To be done - Output the lines that follow exactly as they are.

• • • • •

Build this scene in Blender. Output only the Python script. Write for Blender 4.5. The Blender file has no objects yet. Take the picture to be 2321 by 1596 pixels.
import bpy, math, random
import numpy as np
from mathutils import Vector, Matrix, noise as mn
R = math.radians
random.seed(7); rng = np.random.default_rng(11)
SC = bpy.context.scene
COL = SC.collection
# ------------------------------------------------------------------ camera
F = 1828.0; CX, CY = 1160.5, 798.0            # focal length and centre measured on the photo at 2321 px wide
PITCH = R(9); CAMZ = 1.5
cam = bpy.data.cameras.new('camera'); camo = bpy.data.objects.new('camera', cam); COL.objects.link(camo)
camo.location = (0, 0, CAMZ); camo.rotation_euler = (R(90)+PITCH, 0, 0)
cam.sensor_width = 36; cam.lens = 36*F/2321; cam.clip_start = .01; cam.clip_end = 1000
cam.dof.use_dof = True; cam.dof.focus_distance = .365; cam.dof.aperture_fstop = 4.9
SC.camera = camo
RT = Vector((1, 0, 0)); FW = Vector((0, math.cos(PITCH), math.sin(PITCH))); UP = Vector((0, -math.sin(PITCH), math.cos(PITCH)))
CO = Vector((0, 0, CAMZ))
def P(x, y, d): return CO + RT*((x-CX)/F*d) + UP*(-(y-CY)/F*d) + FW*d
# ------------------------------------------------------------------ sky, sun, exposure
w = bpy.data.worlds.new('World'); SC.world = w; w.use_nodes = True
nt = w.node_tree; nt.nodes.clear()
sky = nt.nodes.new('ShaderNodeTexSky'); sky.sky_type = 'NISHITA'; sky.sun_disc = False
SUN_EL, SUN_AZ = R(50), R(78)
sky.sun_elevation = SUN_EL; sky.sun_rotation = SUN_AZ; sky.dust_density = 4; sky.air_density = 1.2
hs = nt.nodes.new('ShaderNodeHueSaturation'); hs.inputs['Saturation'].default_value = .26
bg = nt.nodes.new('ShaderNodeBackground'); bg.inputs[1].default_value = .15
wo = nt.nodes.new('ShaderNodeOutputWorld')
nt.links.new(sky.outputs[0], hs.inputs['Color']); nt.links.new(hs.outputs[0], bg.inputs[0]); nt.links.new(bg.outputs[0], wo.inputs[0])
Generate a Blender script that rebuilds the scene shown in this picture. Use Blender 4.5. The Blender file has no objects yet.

• • • • •

Response to this task -
Build this scene in Blender. Output only the Python script. Write for Blender 4.5. The Blender file has no objects yet. Take the picture to be 2321 by 1596 pixels.
import bpy, math, random
import numpy as np
from mathutils import Vector, Matrix, noise as mn
R = math.radians
random.seed(7); rng = np.random.default_rng(11)
SC = bpy.context.scene
COL = SC.collection
# ------------------------------------------------------------------ camera
F = 1828.0; CX, CY = 1160.5, 798.0            # focal length and centre measured on the photo at 2321 px wide
PITCH = R(9); CAMZ = 1.5
cam = bpy.data.cameras.new('camera'); camo = bpy.data.objects.new('camera', cam); COL.objects.link(camo)
camo.location = (0, 0, CAMZ); camo.rotation_euler = (R(90)+PITCH, 0, 0)
cam.sensor_width = 36; cam.lens = 36*F/2321; cam.clip_start = .01; cam.clip_end = 1000
cam.dof.use_dof = True; cam.dof.focus_distance = .365; cam.dof.aperture_fstop = 4.9
SC.camera = camo
RT = Vector((1, 0, 0)); FW = Vector((0, math.cos(PITCH), math.sin(PITCH))); UP = Vector((0, -math.sin(PITCH), math.cos(PITCH)))
CO = Vector((0, 0, CAMZ))
def P(x, y, d): return CO + RT*((x-CX)/F*d) + UP*(-(y-CY)/F*d) + FW*d
# ------------------------------------------------------------------ sky, sun, exposure
w = bpy.data.worlds.new('World'); SC.world = w; w.use_nodes = True
nt = w.node_tree; nt.nodes.clear()
sky = nt.nodes.new('ShaderNodeTexSky'); sky.sky_type = 'NISHITA'; sky.sun_disc = False
SUN_EL, SUN_AZ = R(50), R(78)
sky.sun_elevation = SUN_EL; sky.sun_rotation = SUN_AZ; sky.dust_density = 4; sky.air_density = 1.2
hs = nt.nodes.new('ShaderNodeHueSaturation'); hs.inputs['Saturation'].default_value = .26
bg = nt.nodes.new('ShaderNodeBackground'); bg.inputs[1].default_value = .15
wo = nt.nodes.new('ShaderNodeOutputWorld')
nt.links.new(sky.outputs[0], hs.inputs['Color']); nt.links.new(hs.outputs[0], bg.inputs[0]); nt.links.new(bg.outputs[0], wo.inputs[0])
Generate a Blender script that rebuilds the scene shown in this picture. Use Blender 4.5. The Blender file has no objects yet.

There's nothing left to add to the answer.